Pendant ce temps-là, à Pôle emploi

Pôle emploi est le résultat de la « fusion » entre l’ANPE (Agence nationale pour l’emploi) et les ASSEDIC (Associations pour l’emploi dans l’industrie et le commerce – vieux nom de l’entité chargée de verser leurs indemnités aux chômeurs) – fusion, comme on dit, ni faite ni à faire. Il s’agit, en clair, de l’organisme de gestion du flux grandissant de chômeurs1.

Non seulement le gouvernement supprime des dizaines de milliers d’emplois publics, ce qui entre autres effets néfastes accroît d’autant le chômage, mais maintenant il supprime aussi des postes à Pôle emploi2 – cela dans une situation où le nombre de chômeurs continue d’augmenter : sur les mois de septembre et octobre 2010 il y a eu 17 500 chômeurs de plus en france, soit un total de 4 234 300 chômeurs. Depuis le début de l’année, alors que le nombre de chômeurs augmente, le nombre de chômeurs indemnisés recule !3

A quoi occupe-t-on donc tous ces chômeurs ? De plus en plus, les conseillers de Pôle emploi n’ayant ni le temps ni les moyens de faire leur métier, les chômeurs sont redirigés vers des « prestations » d’organismes privés. C’est, au passage, encore un nouveau biais pour saper les services publics.

Voici quelques extraits entendus en novembre 2010 lors de l’un de ces « ateliers recherche d’emploi », organisé par un sous-traitant privé devant des chômeurs envoyés par Pôle emploi : le chômeur doit être « vraiment dans une démarche marketing […] on identifie le produit, le service, c’est-à-dire vous. » Il faut avoir une « attitude pro-active » (variante : « vous devez faire preuve de pro-activité »), en pratiquant « le networking, tout ce qui est le réseautage ». Il faut « évaluer » son « portefeuille de compétences », « soigner sa présentation, sa communication », tout ça pour mieux « se vendre ».

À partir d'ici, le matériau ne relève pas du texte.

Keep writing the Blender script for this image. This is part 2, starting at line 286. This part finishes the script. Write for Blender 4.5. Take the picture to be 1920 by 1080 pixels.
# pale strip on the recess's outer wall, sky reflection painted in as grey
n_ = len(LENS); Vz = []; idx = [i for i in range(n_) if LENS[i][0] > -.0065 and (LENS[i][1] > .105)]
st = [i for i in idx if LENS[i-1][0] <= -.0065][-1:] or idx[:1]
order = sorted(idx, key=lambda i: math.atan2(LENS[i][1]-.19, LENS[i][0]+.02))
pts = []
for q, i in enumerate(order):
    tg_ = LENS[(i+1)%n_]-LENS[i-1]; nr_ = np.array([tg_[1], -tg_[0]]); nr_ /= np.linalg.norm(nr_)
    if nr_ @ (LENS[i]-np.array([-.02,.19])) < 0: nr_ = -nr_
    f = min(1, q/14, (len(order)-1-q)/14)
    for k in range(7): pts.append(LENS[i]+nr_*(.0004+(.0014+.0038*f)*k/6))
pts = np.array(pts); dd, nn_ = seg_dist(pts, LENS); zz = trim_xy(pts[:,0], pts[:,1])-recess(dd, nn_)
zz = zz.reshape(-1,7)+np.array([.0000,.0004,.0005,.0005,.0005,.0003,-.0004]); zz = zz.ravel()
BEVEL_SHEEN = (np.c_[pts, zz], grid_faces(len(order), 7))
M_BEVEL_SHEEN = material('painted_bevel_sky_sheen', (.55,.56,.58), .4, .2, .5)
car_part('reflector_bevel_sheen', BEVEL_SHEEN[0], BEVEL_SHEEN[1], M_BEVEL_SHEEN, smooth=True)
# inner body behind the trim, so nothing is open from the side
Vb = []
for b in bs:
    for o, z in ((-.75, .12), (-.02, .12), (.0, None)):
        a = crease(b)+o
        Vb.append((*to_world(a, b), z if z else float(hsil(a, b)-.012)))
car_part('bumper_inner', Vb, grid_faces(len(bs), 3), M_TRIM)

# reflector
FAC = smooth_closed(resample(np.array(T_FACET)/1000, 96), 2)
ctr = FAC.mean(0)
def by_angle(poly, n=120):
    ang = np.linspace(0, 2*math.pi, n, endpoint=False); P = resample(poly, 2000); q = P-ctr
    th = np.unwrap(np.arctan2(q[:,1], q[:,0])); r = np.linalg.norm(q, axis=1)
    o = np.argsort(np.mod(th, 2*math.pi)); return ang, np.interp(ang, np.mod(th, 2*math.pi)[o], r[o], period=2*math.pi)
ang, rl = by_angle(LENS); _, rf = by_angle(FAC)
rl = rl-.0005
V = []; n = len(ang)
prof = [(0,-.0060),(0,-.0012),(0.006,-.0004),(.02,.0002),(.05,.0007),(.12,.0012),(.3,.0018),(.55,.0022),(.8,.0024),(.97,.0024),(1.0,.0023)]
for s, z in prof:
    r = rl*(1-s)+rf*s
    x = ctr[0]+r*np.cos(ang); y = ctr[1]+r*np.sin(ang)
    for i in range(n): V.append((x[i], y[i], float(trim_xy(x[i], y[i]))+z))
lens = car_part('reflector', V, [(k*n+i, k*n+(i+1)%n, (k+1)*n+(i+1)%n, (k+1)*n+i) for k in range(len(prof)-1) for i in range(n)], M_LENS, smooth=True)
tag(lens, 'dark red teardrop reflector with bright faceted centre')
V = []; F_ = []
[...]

Certains mots ne veulent rien dire ? C’est fait pour : comme il n’y a pas de travail, il faut bien occuper les gens – et ceux qui ne viennent pas à ces séances de n’importe quoi seront radiés : c’est toujours ça de moins dans les statistiques (rappelons que Pôle emploi procède à environ 450 000 radiations administratives par an).

Cette politique de sous-traitance consiste à donner de l’argent au privé, et à balader les chômeurs dans des « prestations » inutiles. Mais ce n’est pas seulement une absurde perte de temps, c’est aussi un moyen de formatage insidieux – qui est présent aussi dans certains discours-types de Pôle emploi. Il s’agit de faire intégrer aux chômeurs qu’ils sont une marchandise qu’ils se doivent de proposer sur le marché du travail salarié, en utilisant des techniques publicitaires : il faudrait par exemple « s’entraîner » à faire sa « PP2M », c’est-à-dire une « présentation personnelle en 2 minutes » ! Encourager la concurrence entre chômeurs se fait au détriment de la solidarité, et évidemment ne diminue en rien le chômage.

Ce conditionnement des chômeurs constitue un système de violence sociale. L’institution Pôle emploi est à ce niveau, de facto, organisée contre les chômeurs, quelle que soit par ailleurs la bonne volonté des salariés qui y travaillent. Le but est que le maximum de chômeurs « quittent le dispositif » : c’est-à-dire qu’il faut en sortir le plus possible des chiffres et des statistiques du chômage, par n’importe quel moyen (stages, « prestations » par des organismes privés, radiations, et – ça arrive parfois – par le fait de trouver un travail, le plus souvent précaire). On retrouve d’ailleurs le même principe vis-à-vis des allocataires du RSA (Revenu de solidarité active, système qui a remplacé le RMI).

Du fait de l’organisation économique, il n’y a pas assez d’emplois pour tous, ce qui entraîne un chômage massif et durable. Cela fait partie du très lourd bilan du système capitaliste, avant même la crise qui dure depuis 2007, qui ne fait qu’aggraver encore plus une situation qui était déjà très mauvaise depuis longtemps.

1 Voir : « La société du chômage de masse », Critique Sociale n° 3, décembre 2008.

2 Les salariés de Pôle emploi ont d’ailleurs fait grève le 9 novembre 2010 contre cette suppression de 1800 postes.

3 Dares indicateurs n° 70, octobre 2010, pp. 1 et 7, et Dares indicateurs n° 79, novembre 2010, publiés sur le site internet du Ministère du travail ( travail-solidarite.gouv.fr ).